### To do
Your task is to copy a single run of lines that starts at the line with "(.07, .05, .045), .9, var=.3), r)" and stops at the line with "B('terrace_wall', 'grey rubble", keeping both ends. Copy nothing else.

#### Rows ####

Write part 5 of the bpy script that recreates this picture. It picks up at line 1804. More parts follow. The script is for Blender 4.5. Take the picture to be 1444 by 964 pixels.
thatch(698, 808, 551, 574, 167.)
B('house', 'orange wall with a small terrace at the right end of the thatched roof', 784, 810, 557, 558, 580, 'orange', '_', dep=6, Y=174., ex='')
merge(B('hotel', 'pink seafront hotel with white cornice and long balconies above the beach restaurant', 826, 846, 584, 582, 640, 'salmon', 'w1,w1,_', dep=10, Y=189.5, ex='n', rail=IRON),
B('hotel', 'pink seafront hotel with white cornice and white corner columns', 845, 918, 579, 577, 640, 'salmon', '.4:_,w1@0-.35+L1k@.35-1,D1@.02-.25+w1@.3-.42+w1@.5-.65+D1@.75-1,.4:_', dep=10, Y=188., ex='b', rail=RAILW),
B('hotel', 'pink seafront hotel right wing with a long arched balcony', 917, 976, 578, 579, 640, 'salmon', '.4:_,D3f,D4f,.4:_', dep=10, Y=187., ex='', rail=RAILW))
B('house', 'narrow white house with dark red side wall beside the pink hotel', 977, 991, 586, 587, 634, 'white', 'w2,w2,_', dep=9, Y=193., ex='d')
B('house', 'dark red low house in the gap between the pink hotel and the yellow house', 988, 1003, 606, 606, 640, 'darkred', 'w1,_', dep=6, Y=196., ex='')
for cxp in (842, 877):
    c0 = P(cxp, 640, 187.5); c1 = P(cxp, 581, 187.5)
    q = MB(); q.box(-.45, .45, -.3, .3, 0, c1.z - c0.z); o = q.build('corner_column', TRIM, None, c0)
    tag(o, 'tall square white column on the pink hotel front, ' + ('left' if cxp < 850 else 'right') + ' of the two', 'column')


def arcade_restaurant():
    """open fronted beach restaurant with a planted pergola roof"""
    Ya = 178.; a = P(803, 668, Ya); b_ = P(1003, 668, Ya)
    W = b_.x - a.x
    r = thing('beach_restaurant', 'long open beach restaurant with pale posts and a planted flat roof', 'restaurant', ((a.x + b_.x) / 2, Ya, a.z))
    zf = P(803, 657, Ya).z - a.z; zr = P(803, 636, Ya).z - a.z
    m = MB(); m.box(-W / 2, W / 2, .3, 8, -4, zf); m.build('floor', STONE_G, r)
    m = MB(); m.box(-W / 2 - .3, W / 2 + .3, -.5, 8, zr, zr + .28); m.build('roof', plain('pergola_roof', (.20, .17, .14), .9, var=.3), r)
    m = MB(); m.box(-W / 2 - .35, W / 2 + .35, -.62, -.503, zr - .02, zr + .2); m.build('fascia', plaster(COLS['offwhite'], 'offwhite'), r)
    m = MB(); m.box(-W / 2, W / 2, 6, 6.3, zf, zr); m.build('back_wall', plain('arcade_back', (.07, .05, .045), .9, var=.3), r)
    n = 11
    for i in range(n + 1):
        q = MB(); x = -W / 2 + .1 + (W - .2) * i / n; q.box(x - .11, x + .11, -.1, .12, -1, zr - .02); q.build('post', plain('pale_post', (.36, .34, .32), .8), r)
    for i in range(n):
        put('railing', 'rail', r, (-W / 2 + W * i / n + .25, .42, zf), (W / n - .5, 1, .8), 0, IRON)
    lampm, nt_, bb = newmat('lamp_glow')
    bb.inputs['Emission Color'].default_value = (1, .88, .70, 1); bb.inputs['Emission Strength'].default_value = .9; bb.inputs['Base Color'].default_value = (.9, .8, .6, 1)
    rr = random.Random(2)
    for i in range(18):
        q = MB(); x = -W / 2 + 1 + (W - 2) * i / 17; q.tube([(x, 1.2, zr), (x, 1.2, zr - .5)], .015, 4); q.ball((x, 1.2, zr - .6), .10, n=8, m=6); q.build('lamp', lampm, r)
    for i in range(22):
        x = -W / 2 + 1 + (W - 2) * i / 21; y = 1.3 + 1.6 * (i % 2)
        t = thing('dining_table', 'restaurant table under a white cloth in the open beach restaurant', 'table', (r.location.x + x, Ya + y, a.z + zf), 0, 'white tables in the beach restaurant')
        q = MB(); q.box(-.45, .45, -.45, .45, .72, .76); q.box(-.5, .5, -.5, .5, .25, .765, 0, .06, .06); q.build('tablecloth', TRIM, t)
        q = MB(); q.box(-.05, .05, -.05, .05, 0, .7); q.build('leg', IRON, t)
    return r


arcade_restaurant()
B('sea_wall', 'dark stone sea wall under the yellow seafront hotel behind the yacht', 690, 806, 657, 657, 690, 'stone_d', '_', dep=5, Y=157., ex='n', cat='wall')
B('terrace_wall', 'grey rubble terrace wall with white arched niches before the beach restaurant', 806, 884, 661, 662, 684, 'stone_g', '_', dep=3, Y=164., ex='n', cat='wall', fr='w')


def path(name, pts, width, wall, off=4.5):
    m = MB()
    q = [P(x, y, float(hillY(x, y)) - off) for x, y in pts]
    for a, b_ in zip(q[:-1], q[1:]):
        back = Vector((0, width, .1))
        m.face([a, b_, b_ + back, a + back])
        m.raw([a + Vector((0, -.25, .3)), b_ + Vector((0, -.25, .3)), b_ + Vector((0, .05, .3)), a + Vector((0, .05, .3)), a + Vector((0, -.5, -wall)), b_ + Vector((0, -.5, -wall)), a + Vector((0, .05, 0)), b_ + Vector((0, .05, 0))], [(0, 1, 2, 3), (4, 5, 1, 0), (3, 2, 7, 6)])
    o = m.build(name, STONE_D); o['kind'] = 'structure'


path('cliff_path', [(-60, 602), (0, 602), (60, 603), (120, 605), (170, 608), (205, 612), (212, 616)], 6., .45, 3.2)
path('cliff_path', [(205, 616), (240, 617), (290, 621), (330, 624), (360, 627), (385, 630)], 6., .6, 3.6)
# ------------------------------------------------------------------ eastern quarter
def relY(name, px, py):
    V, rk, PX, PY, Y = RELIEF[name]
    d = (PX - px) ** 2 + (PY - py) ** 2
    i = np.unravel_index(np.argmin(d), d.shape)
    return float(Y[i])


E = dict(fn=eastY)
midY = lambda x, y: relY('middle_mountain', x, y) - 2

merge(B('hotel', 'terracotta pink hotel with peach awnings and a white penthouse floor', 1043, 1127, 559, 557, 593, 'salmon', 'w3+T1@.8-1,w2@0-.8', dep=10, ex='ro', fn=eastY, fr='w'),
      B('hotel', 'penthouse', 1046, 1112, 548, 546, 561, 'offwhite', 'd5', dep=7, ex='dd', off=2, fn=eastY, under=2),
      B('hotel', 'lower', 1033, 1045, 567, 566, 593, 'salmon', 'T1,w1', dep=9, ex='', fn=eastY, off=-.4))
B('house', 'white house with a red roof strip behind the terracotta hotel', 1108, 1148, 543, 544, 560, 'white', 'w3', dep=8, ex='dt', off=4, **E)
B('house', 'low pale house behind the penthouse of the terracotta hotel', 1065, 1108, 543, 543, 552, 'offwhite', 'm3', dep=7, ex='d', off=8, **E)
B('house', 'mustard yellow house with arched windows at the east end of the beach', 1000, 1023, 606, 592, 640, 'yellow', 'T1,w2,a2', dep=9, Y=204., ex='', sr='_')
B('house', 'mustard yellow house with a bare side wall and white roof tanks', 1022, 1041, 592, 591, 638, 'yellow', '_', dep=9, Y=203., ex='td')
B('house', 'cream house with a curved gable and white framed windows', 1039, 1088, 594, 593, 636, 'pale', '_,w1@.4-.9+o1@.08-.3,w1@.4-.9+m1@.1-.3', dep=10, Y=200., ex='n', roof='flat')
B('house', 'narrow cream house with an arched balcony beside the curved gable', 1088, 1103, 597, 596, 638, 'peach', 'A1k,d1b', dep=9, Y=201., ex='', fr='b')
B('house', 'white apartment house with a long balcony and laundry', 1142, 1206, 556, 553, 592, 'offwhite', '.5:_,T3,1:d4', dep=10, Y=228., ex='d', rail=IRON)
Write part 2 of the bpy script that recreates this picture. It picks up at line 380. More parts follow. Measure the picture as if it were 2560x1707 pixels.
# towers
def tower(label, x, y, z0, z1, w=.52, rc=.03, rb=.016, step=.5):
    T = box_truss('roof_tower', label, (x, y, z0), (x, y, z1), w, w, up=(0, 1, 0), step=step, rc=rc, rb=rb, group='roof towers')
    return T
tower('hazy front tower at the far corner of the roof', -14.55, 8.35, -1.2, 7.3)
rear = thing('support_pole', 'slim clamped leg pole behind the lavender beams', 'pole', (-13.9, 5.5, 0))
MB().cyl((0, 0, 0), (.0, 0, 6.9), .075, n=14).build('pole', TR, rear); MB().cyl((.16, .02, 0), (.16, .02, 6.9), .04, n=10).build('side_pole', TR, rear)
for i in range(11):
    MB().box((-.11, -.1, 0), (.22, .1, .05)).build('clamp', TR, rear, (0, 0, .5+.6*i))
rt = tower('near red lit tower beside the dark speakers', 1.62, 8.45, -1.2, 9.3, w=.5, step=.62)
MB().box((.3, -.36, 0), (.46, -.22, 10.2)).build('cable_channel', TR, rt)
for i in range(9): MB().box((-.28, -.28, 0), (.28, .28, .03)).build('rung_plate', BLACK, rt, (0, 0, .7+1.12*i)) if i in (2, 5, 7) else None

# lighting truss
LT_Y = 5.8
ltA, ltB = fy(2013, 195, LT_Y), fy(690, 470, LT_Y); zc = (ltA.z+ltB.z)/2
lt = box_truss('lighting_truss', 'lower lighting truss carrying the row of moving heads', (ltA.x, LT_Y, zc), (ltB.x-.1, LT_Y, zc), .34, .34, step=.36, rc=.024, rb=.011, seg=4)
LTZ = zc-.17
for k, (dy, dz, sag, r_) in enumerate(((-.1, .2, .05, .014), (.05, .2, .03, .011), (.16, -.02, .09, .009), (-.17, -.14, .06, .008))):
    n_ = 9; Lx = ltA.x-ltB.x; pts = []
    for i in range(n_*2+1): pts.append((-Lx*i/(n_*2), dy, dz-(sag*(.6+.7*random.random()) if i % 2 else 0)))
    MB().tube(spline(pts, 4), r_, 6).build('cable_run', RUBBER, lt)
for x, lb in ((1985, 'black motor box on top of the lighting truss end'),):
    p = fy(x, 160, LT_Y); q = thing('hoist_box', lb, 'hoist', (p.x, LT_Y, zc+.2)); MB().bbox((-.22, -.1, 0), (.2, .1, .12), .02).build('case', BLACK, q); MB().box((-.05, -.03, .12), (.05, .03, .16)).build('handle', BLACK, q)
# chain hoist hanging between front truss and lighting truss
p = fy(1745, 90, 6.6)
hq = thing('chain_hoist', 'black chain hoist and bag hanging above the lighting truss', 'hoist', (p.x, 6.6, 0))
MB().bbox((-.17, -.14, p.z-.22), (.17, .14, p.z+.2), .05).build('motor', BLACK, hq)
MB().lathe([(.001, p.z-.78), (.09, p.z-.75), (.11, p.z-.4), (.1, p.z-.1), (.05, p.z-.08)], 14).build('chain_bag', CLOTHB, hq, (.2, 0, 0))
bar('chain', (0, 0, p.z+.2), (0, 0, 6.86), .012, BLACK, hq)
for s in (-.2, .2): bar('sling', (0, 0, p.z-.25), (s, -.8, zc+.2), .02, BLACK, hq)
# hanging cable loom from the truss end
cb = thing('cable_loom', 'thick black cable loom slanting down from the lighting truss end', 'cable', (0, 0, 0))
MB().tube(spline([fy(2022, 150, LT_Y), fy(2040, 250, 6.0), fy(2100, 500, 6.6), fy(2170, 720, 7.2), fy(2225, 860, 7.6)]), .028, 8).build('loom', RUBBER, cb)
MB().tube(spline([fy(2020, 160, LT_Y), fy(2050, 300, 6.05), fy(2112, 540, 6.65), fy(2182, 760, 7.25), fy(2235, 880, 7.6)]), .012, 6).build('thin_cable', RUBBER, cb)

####

### Solution for this exercise
    m = MB(); m.box(-W / 2, W / 2, 6, 6.3, zf, zr); m.build('back_wall', plain('arcade_back', (.07, .05, .045), .9, var=.3), r)
    n = 11
    for i in range(n + 1):
        q = MB(); x = -W / 2 + .1 + (W - .2) * i / n; q.box(x - .11, x + .11, -.1, .12, -1, zr - .02); q.build('post', plain('pale_post', (.36, .34, .32), .8), r)
    for i in range(n):
        put('railing', 'rail', r, (-W / 2 + W * i / n + .25, .42, zf), (W / n - .5, 1, .8), 0, IRON)
    lampm, nt_, bb = newmat('lamp_glow')
    bb.inputs['Emission Color'].default_value = (1, .88, .70, 1); bb.inputs['Emission Strength'].default_value = .9; bb.inputs['Base Color'].default_value = (.9, .8, .6, 1)
    rr = random.Random(2)
    for i in range(18):
        q = MB(); x = -W / 2 + 1 + (W - 2) * i / 17; q.tube([(x, 1.2, zr), (x, 1.2, zr - .5)], .015, 4); q.ball((x, 1.2, zr - .6), .10, n=8, m=6); q.build('lamp', lampm, r)
    for i in range(22):
        x = -W / 2 + 1 + (W - 2) * i / 21; y = 1.3 + 1.6 * (i % 2)
        t = thing('dining_table', 'restaurant table under a white cloth in the open beach restaurant', 'table', (r.location.x + x, Ya + y, a.z + zf), 0, 'white tables in the beach restaurant')
        q = MB(); q.box(-.45, .45, -.45, .45, .72, .76); q.box(-.5, .5, -.5, .5, .25, .765, 0, .06, .06); q.build('tablecloth', TRIM, t)
        q = MB(); q.box(-.05, .05, -.05, .05, 0, .7); q.build('leg', IRON, t)
    return r


arcade_restaurant()
B('sea_wall', 'dark stone sea wall under the yellow seafront hotel behind the yacht', 690, 806, 657, 657, 690, 'stone_d', '_', dep=5, Y=157., ex='n', cat='wall')
B('terrace_wall', 'grey rubble terrace wall with white arched niches before the beach restaurant', 806, 884, 661, 662, 684, 'stone_g', '_', dep=3, Y=164., ex='n', cat='wall', fr='w')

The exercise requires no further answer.